AKP'deki özgüven eksikliğinin temel kaynağı...

Tayyip Erdoğan'ın, "Avrupa Birliği'nin Türkiye'den kopuş hamlelerini yaptığı bu dönem içerisinde, biz de bu gelişmeler karşısında değerlendirmelerimizi yaparız ve bu değerlendirmelerden sonra da Avrupa Birliği ile gerekirse yolları ayırabiliriz" açıklaması üzerine Yeni Şafak yazarı Aydın Ünal, "AB'ye veda: Haydi inşallah" başlıklı bir yazı yazdı.

Ünal, "Lozan'la başlayan, hep tek taraflı ilerleyen, sadece Türkiye'nin verdiği ve hiç almadığı, çoğu zaman da Türk hükümetlerinin ezikliği ve kompleksiyle hastalıklı ilerleyen Türkiye-Avrupa ilişkilerinde bir dönüm noktasının zamanı gelmiş de geçiyordu. İlişkileri bir süredir eşitleyen Cumhurbaşkanı Erdoğan, şimdi ipleri kopararak Türkiye'yi bir üst seviyeye çıkarabilir.
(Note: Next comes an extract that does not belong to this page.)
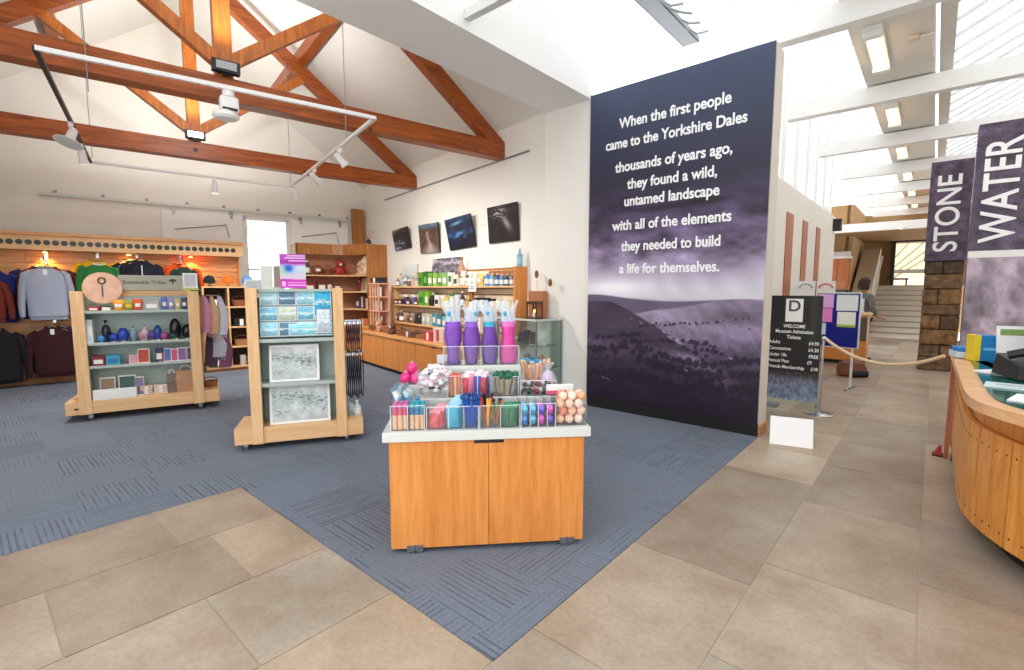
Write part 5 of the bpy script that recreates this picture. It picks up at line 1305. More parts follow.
for i in range(12):
    a_ = i * 2.4
    stick('wooden pencil with a green bushy top, %s in the middle tier bin' % ORD[i], 0.715 + 0.05 * math.cos(a_) * (i % 3 + 1) / 3, 0.30 + 0.04 * math.sin(a_), 0.90, 0.13, 0.03 * math.cos(a_), 0.02 * math.sin(a_), (206, 186, 150), (20, 100, 66), 'green topped pencils on the kiosk', 0.005, 0.019)
for i in range(10):
    a_ = i * 2.4
    stick('peach lolly stick, %s in the bunch behind the dark ribbons' % ORD[i], 0.93 + 0.06 * math.cos(a_) * (i % 3 + 1) / 3, 0.42 + 0.03 * math.sin(a_), 0.90, 0.2 - 0.01 * (i % 4), 0.05 * math.cos(a_), 0.02 * math.sin(a_), (226, 170, 136), (236, 190, 150), 'peach lollies on the kiosk', 0.009, 0.012)
rc = [('black', (26, 30, 34)), ('dark green', (24, 66, 52)), ('deep red', (130, 30, 50)), ('white striped', (210, 200, 200))]
for i in range(14):
    cw, rgb = rc[i % 4]
    t = thing('ribbon_bundle', '%s ribbon bundle, %s in the right-hand bin of the middle tier' % (cw, ORD[i]), 'ribbon', KIO, (0.86 + 0.024 * (i % 7), 0.28 + 0.05 * (i // 7), 0.904 + 0.035 * (i // 7)), 30 + 40 * (i % 4), 'ribbon bundles on the kiosk')
    MB().tube([(-0.05, 0, 0.012), (-0.02, 0.006, 0.03), (0.02, -0.006, 0.03), (0.05, 0, 0.014)], 0.012, 8).build('roll', C(rgb), t, True)
    MB().tube([(-0.004, 0, 0.031), (0.004, 0, 0.031)], 0.0135, 8).build('tie', C((220, 200, 200)), t, True)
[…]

Erdoğan bize 'ne yaparsak yapalım bizi kabul etmeyecekler' gerçeğini yaşatarak öğretti. AB ile yolları ayırarak Türkiye'nin bir hayalini daha gerçekleştirebilir. İhtiyacımız olan özgüven ve ipler koparsa, inanın bu milletin özgüveni tavan yapar." ifadelerini kullandı.

Türkiye'nin Avrupa ile ilişkilerinin hastalıklı olduğu doğrudur. Fakat Ünal, bu hastalıklı ilişkilerin 21 yıllık bölümünde iktidarda Erdoğan hükûmetlerinin bulunduğunu görmemeye çalışıyor! Üstelik AKP'nin konuyla ilgili çizgisi, başlangıçta ve yıllar boyunca tam da Ünal'ın söylediği gibi hastalıklıdır!
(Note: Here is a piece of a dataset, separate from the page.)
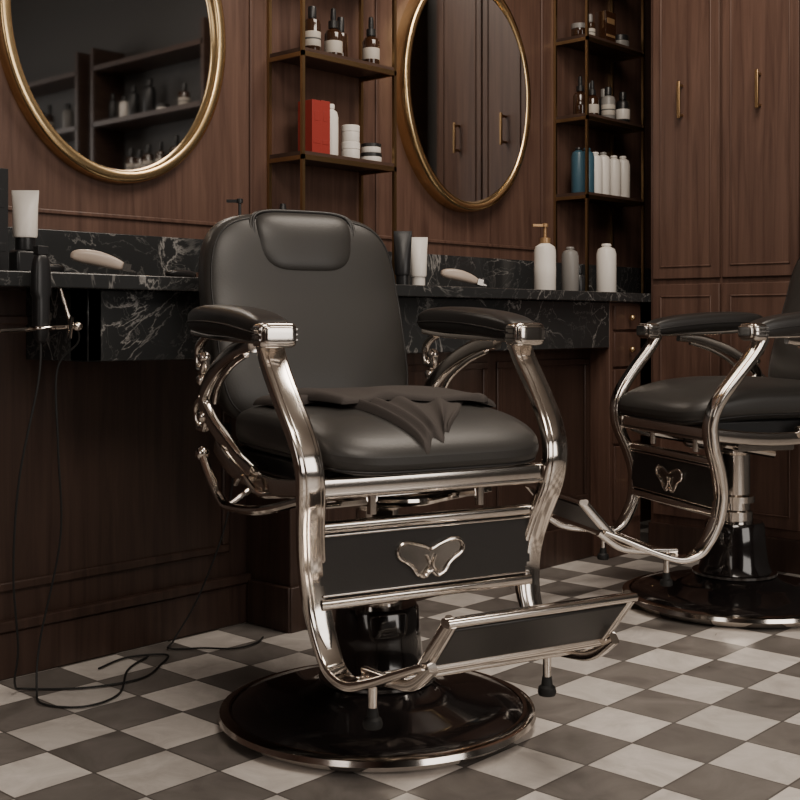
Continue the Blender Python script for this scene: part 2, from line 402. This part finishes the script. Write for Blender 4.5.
# counter items
ZC=.93
carton('product_box',(1.283,2.36,ZC),.05,.05,.22,PBLK,lab=PBLK)
c=MB().box((-.03,-.02,0),(.03,.02,.05),PBLK); c.done('charging_stand',(1.362,2.36,ZC),bevel=.006)
tube_('lotion_tube',(1.362,2.36,ZC+.0505),.026,.130,WHT,PBLK,-.8)
def clipper(loc,rz,name='hair_clipper',body=CREAM,ry=0,k=.80):
    m=MB()
    def sc(p): return p*k
    def df(p):
        w=1-.25*max(0,p.x/.08); return Vector((p.x,p.y*w,p.z*w+.008*math.cos(p.x*18)))*k
    m.sup((.078,.022,.021),.7,.6,body,df)
    m.box((.068,-.019,-.010),(.090,.019,.012),CHRD,sc)
    m.box((.090,-.018,-.008),(.100,.018,-.002),CHRD,sc)
    for i in range(9): m.box((.100,-.0175+i*.0042,-.008),(.105,-.0155+i*.0042,-.004),CHRD,sc)
    m.box((-.03,-.006,.022),(.01,.006,.0295),PBLK,sc)
    return m.done(name,loc,(0,ry,rz))
clipper((1.52,2.32,ZC+.030),math.radians(-30),ry=.22)
clipper((2.79,2.32,ZC+.030),math.radians(-30),ry=.22)
m=MB(); m.sup((.05,.018,.010),.7,.6,PBLK); m.box((.045,-.014,-.006),(.062,.014,.006),CHR); m.done('beard_trimmer',(1.77,2.35,ZC+.0105),(0,0,.3))
m=MB(); m.sup((.035,.025,.012),.7,.6,PBLK); m.done('shaving_brush_case',(1.43,2.38,ZC+.0125),(0,0,.2))
pump('pump_bottle',(2.055,2.47,ZC),.028,.225,AMB,PBLK,2.4,LBL)
m=MB().lathe([(0,0),(.02,0),(.022,.01),(.021,.15),(.008,.225),(0,.227)],PBLK); m.done('styling_spray_bottle',(2.235,2.5,ZC))
bottle('beard_oil_bottle',(2.34,2.5,ZC),.022,.19,AMB,WHT,LBL,.2)
jar('cream_jar',(2.48,2.46,ZC),.045,.17,GREY,WHT)
tube_('hair_gel_tube',(2.61,2.39,ZC),.024,.165,PBLK,PBLK,-.8)
tube_('lotion_tube',(2.675,2.385,ZC),.024,.150,WHT,WHT,-.8)
pump('pump_bottle',(3.25,2.335,ZC),.036,.225,WHT,TAN,2.6)
bottle('shampoo_bottle',(3.49,2.40,ZC),.030,.16,GREY,GREY,None,.06)
bottle('shampoo_bottle',(3.69,2.38,ZC),.036,.18,WHT,WHT,None,.06)
bottle('cologne_bottle',(3.62,2.45,ZC),.022,.10,PBLK,PBLK,None,.3)
random.seed(9)
for z in (1.30,1.60,1.90):
    for v0,v1 in ((-1.8,-.6),(-.3,.5),(.82,1.5)):
        v=v0
        while v<v1:
            r_=random.uniform(.022,.034); t=random.random()
            if t<.35: bottle('shampoo_bottle',(3.70,v,z),r_,random.uniform(.13,.2),random.choice([WHT,GREY,PBLK]),PBLK,None,.2,16)
            elif t<.6: bottle('tonic_bottle',(3.70,v,z),r_,random.uniform(.12,.18),AMB,PBLK,LBL,.3,16)
            elif t<.75: jar('pomade_jar',(3.70,v,z),r_,.05,WHT,PBLK)
            v+=random.uniform(.07,.15)

# ------------------------------------------------------------ hanging clipper, bracket, cords
e=empty('hanging_clipper',(0,0,0))
def up(p): return Vector((1.308+p.y*.9,2.205+p.z*.9,.874+p.x))
m=MB(); m.sup((.092,.02,.017),.6,.6,PBLK,lambda p:up(Vector((p.x,p.y*(1.1 if p.x>0 else .85),p.z))))
m.box((1.296,2.195,.962),(1.320,2.215,.980),PBLK); m.done('clipper_body',parent=e,bevel=.001)
m=MB(); m.tube([(1.20,2.20,.805),(1.40,2.215,.815)],.0045,CHR); m.tube([(1.385,2.213,.814),(1.385,2.26,.90)],.004,CHR)
m.sup((.012,.010,.010),1,1,CHR,lambda p:p+Vector((1.40,2.215,.815)))
m.tube([(1.375,2.205,.79),(1.38,2.205,.835)],.005,CHR); m.sup((.010,.010,.010),1,1,CHR,lambda p:p+Vector((1.205,2.2,.805)))
m.tube(cr([(1.33,2.205,.81),(1.325,2.18,.812),(1.29,2.18,.812),(1.285,2.205,.812)],6),.0035,CHR)
m.done('chrome_bracket',parent=e)
m=MB(); m.tube(cr([(1.308,2.205,.79),(1.305,2.21,.70),(1.285,2.25,.50),(1.30,2.30,.30),(1.345,2.36,.12),(1.36,2.40,.03),(1.40,2.42,.006),(1.50,2.33,.005),(1.62,2.30,.005),(1.72,2.36,.005),(1.78,2.42,.005),(1.70,2.47,.005),(1.60,2.44,.005)],10),.0024,RUB); m.done('cord',parent=e)
m=MB(); m.tube(cr([(1.40,2.215,.81),(1.41,2.23,.78),(1.385,2.27,.72),(1.40,2.29,.55),(1.43,2.33,.35),(1.41,2.38,.12),(1.39,2.36,.02),(1.37,2.30,.005),(1.42,2.22,.005),(1.52,2.24,.005),(1.64,2.38,.005),(1.74,2.44,.005)],10),.0024,RUB); m.done('power_cord')
m=MB(); m.tube(cr([(2.06,2.545,.52),(2.05,2.49,.46),(2.00,2.46,.30),(1.92,2.47,.12),(1.85,2.48,.02),(1.82,2.46,.005),(1.88,2.40,.005),(1.93,2.34,.005),(2.00,2.34,.005),(2.05,2.37,.005)],10),.0024,RUB)
m.box((2.04,2.535,.49),(2.08,2.55,.55),PBLK); m.done('power_cord')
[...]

AKP-AB ilişkileri, Birlik Vakfı'nda 2004 yılında halka açık yapılan toplantıda konuşan bir AKP yöneticisinin, bir vatandaşın AB'ye teslimiyet politikalarını eleştirmesine cevap olarak, "Bizim yaptığımız iş, Ankara'nın şerrinden, Brüksel'in şefaatine sığınmaktır" dediği gibi yıllar boyunca hastalık ötesi bir çizgide sürdürülmüştür.
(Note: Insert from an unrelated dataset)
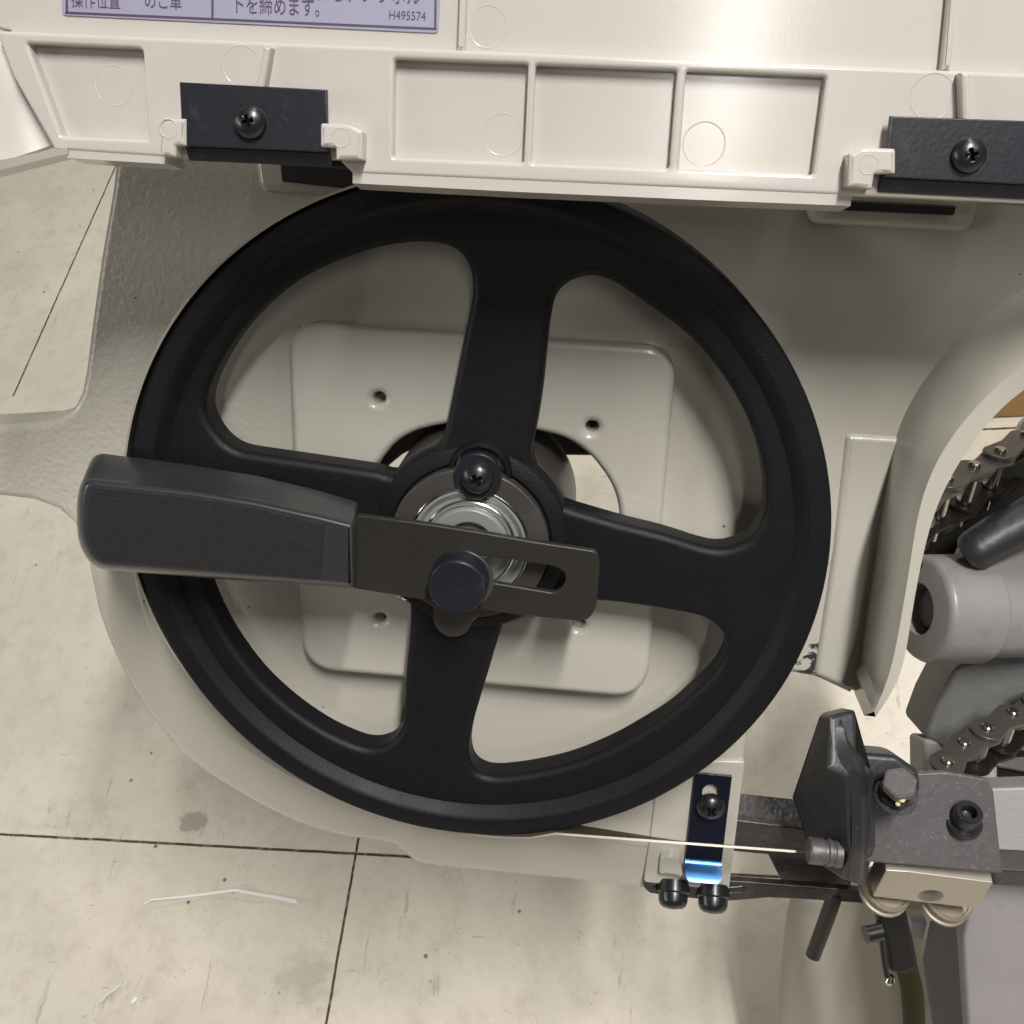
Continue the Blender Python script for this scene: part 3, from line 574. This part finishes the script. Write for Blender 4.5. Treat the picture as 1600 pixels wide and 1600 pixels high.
# hinge brackets
HB = H1 + 0.005
for i, (q, sx, sy, rt_) in enumerate((([(280, 128), (510, 140), (512, 238), (285, 228)], 392, 191, 0.25), ([(1392, 181), (1640, 190), (1640, 290), (1381, 277)], 1512, 243, 0.3))):
    br = plate('hinge_bracket', COV, q, HB - 0.0022, HB, m_black, saw, bev=0.0004)
    pan_screw('bracket_screw', cov_at(sx, sy, HB), 0.0047, 0.0036, m_screw, br, rt_)
    # folded flange running back to the frame
    lo = [on(COV, *q[3], HB), on(COV, *q[2], HB)]
    d_ = (-nC * 0.75 - uC * 0.66).normalized()
    e_ = rC * 0.006 
    slab('bracket_flange', [lo[0] - nC * 0.0022, lo[1] - nC * 0.0022, lo[1] + d_ * 0.006, lo[0] + d_ * 0.006], 0.002, m_black, br, bev=0.0004)
    if i == 0: g = [(318, 238), (540, 248), (548, 263), (322, 249)]
    else: g = [(1368, 280), (1640, 292), (1640, 322), (1348, 302)]
    plate('hinge_leaf', COV, g, -0.016, -0.006, m_dark, br, bev=0.0006)
for q in ([(437, 256), (590, 262), (590, 300), (440, 284)], [(1297, 312), (1495, 322), (1491, 337), (1297, 328)]):
    plate('hinge_bar', SAW, rnd(q, 3), ZF + 0.006, ZF + 0.012, m_dark, frm, bev=0.0006)
# label
LZ = 0.0004
lab = plate('instruction_label', COV, rnd([(92, -90), (692, -90), (685, 52), (97, 24)], [0, 0, 8, 8]), -0.0002, LZ, m_label, cov, bev=0.0001)
TZ = LZ + 0.00012
for q in ([(102, 17.8), (682, 43.3), (682, 46.8), (102, 21.4)], [(102.4, -80), (106, -80), (106, 20), (102.4, 20)], [(680, -80), (683.4, -80), (681.6, 45), (678.2, 45)], [(329.6, -80), (333, -80), (333.6, 29), (330.2, 29)]):
    plate('printed_line', COV, q, LZ - 0.0001, TZ, m_ink, lab, bev=0.00002)
def text(s, px0, px1, py0, h_px, name='printed_text'):
    """text along the cover's x direction; px0..px1 left and right, py0 baseline at the left end, h_px full-height of a glyph"""
    cu = bpy.data.curves.new(name, 'FONT'); cu.body = s; cu.size = 1.0; cu.resolution_u = 3
    o = bpy.data.objects.new(name, cu); COL.objects.link(o); dg = bpy.context.evaluated_depsgraph_get(); dg.update()
    me = bpy.data.meshes.new_from_object(o.evaluated_get(dg)); bpy.data.objects.remove(o); bpy.data.curves.remove(cu)
    xs = [v.co.x for v in me.vertices]; ys = [v.co.y for v in me.vertices]
    if not xs: return None
    u0, v0 = uv(COV, px0, py0, TZ); u1, v1 = uv(COV, px1, py0 + (px1 - px0) * 0.043, TZ); hh = h_px * 0.39 / 1600
    sx = (u1 - u0) / (max(xs) - min(xs)); sy = hh / (max(ys) - min(ys)); mnx, mny = min(xs), min(ys)
    ang = math.atan2(v1 - v0, u1 - u0)
    for v in me.vertices:
        x, y = (v.co.x - mnx) * sx, (v.co.y - mny) * sy
        v.co = (u0 + x * math.cos(ang) - y * math.sin(ang), v0 + x * math.sin(ang) + y * math.cos(ang), TZ)
    me.transform(COV); return link(name, me, m_ink, lab, 0)
text('操作位置', 112, 188, 11.5, 20)
text('のこ車', 227, 284, 13.5, 19)
text('トを締めます。', 369, 499, 21, 21)
text('の位置にし、ノブボル', 425, 657, -1.5, 21)
text('H495574', 608, 665, 30, 9.5)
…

Bu çizginin sonucu olarak AKP iktidarı, AB ve ABD baskısıyla, bir taraftan "açılım süreci" uygularken, eş zamanlı olarak Türk ordusuna operasyon yapmıştır. "Ankara'nın şerri" ile kastedilen, "askerî vesayet" diye yakındıkları fiili durumdu. Sonunda o yapıyı darmadağın ettiler, askerî okulları hatta hastaneleri bile kapattılar!

Askerî okulların kapatılması, Sevr Antlaşması'nın maddelerinden biriydi! Lozan ise, Batı karşısında aşağılık kompleksine kapılmış aydınları silkelemiş, Atatürk de, "Türk! Öğün, çalış ve güven" demişti!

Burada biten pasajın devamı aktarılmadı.